In a significant development in the telecommunications sector, Vodafone Spain and Telefonica have finalized a strategic deal to establish a new fibre company. This move, which involves a joint effort by Zegona Communications, was initiated after the acquisition of Vodafone Spain for €5 billion.
The new entity, FibreCo, is set to cover an extensive network of 3.6 million premises across Spain. This partnership marks a considerable expansion of fibre access for 1.4 million customers of both Vodafone and Telefonica. Under the agreement, Telefonica will retain a majority stake of 63%, with Vodafone Spain holding the remaining 37%.
Eamonn O’Hare, Chairman and CEO of Zegona, remarked, “Entering into this FibreCo partnership with Telefonica demonstrates our commitment to transform Vodafone Spain’s fixed line strategy. This transaction gives our business guaranteed access to a future-proof all fibre network with attractive economic terms.”

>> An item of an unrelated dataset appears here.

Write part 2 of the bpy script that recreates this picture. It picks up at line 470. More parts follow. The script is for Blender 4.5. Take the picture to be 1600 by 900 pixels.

Concurrently, Zegona has also sealed a five-year binding agreement involving Vodafone Spain, Telefonica, and Bluevia Fibra. This agreement focuses on fibre wholesaling in Spain, with Telefonica holding a controlling share of 55% in Bluevia Fibra. This complements the FibreCo initiative, broadening the scope and reach of fibre infrastructure across Spain.
Earlier communications from Zegona highlighted their intent to engage in non-binding agreements with FibreCos and join hands with entities like MasOrange. However, transitioning these intentions into binding agreements may provide robust economic benefits and aim for a consistent infrastructure strategy.